Xenia Rubinos didn’t think she’d be able to make music again. After a period of extensive touring and personal hardship, she visited a curandero, who saw in her a “pérdida de espíritu”—loss of spirit. It’s now been five years since her last album, Black Terry Cat, and her third project, Una Rosa, isn’t a neat bookend to the period in between, nor is it a balm or salve. It’s better, truer to the joy and pain of the past that flicker into the present like unwelcome thoughts.
In its shades of love and grief, Una Rosa sounds like life as it arrives. It’s also a record steeped in Caribbean texts that have influenced Rubinos’ musicianship, alongside the jazz, hip-hop, and R&B that shaped her first two albums. And it’s her first project to cite its Latin sources so consistently and directly, adding another texture to the spirit of struggle that runs through her best-known work.

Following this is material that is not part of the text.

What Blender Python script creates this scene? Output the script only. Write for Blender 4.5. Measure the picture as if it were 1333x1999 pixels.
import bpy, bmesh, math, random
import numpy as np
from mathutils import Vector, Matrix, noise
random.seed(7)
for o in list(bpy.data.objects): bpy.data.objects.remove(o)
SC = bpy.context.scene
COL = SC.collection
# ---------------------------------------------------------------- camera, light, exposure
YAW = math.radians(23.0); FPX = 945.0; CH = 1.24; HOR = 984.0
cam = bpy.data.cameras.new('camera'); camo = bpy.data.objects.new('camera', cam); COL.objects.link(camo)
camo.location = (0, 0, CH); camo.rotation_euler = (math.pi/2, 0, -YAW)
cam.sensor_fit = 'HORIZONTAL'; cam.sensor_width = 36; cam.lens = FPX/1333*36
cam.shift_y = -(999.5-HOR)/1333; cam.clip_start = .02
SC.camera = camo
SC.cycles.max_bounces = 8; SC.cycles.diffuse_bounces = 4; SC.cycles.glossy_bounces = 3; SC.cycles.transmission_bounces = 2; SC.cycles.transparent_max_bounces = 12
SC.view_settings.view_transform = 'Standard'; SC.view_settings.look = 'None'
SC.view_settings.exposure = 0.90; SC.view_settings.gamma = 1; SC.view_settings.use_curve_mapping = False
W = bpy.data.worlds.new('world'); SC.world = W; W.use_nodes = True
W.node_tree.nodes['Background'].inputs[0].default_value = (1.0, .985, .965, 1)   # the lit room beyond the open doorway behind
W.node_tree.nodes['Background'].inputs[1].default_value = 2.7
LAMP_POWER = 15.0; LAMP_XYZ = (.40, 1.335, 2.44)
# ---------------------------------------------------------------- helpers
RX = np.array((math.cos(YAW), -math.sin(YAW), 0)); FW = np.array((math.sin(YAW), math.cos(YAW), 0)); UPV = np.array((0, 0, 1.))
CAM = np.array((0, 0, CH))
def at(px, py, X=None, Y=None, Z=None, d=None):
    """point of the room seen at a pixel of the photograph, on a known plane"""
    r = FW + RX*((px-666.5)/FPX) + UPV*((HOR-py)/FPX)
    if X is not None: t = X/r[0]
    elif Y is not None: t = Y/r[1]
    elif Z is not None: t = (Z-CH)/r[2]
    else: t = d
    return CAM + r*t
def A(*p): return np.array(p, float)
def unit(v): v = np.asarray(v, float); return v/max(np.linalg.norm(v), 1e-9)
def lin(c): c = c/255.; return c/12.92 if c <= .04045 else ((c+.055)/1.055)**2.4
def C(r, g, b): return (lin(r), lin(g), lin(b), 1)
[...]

While Rubinos has always been a futurist, Una Rosa comprises very particular Caribbean reference points of the past. A melancholy flute plays a music-box version of Puerto Rican composer José Enrique Pedreira’s danza “Una Rosa,” the same melody a young Rubinos heard from her great-grandmother’s flower lamp—the album’s main visual inspiration. Rubinos hums the tune as if trying to recall its origin. Bright, icy synths cure the memory. Elsewhere, there’s the corta venas bolero “Ay Hombre”; the ad for spiritualist Santiago Aranegui’s radio program about “the mysteries of the universe” at the end of “Cógelo Suave”; the echo of an old Cuban yambú floating over the worker’s lament of “Working All the Time.” The clave often grounds the album, as on “Sacude,” which builds into a limpieza around the mantra of “Sacude sacude y Dios que me ayude,” with Rubinos as the sonero of her invented rumba.
Then there’s the spiritual bath of synthesizers, modulation, and even Psycho strings—the dark, electronic-acoustic interplay that has kept Rubinos’ music so undefinable. Her layering of the personal and political runs counter to the labels she’s resisted as a Latinx artist throughout her career. Released last October, “Who Shot Ya?” is a silvery condemnation of police and the cops who killed Breonna Taylor, the detention of children at the U.S.-Mexico border, and the wealthy who reap profit on stolen land. The song interpolates Bob Marley’s “I Shot the Sheriff” alongside verses from poet José Martí’s “Yo soy un hombre sincero” and a fanged allusion to Héctor Lavoe’s 1976 salsa “Hacha y Machete,” a song about strength in community. The liberationist implications of each are here compiled into a call to action: “Alguien preguntará más tarde/Que hiciste?/Hacha y machete/O dormiste?” (“Someone will ask later/What did you do?/Axe and machete/Or did you sleep?”).
These musical pieces fit seamlessly into Rubinos’ inventory of memories, her urge toward complexity directed as far inward as outward. “Don’t Put Me in Red” opens with a series of increasingly urgent wordless vocalizations—given subtitles like “mispronounced misspelled misunderstood” in the music video—and expands into a ballad about the red “Latina lighting” Rubinos is often placed in while performing: “the color you think I’ve spent my life in,” she sings.
Across the album, Rubinos doesn’t need to name her feelings for them to be realized. Often, it’s just the shape of an emotion stuck in the throat. “Did My Best” is a trick candle of grief whose vocals expand slower and with more uncertainty than the steady synth loop behind them. “I never thought I’d have to write this song,” she sings. On “What Is This Voice?,” she ends the album by repeating the fragment “I am so/I am so,” unhurried. Like the rest of Una Rosa, the phrases don’t beg to be whole, only felt.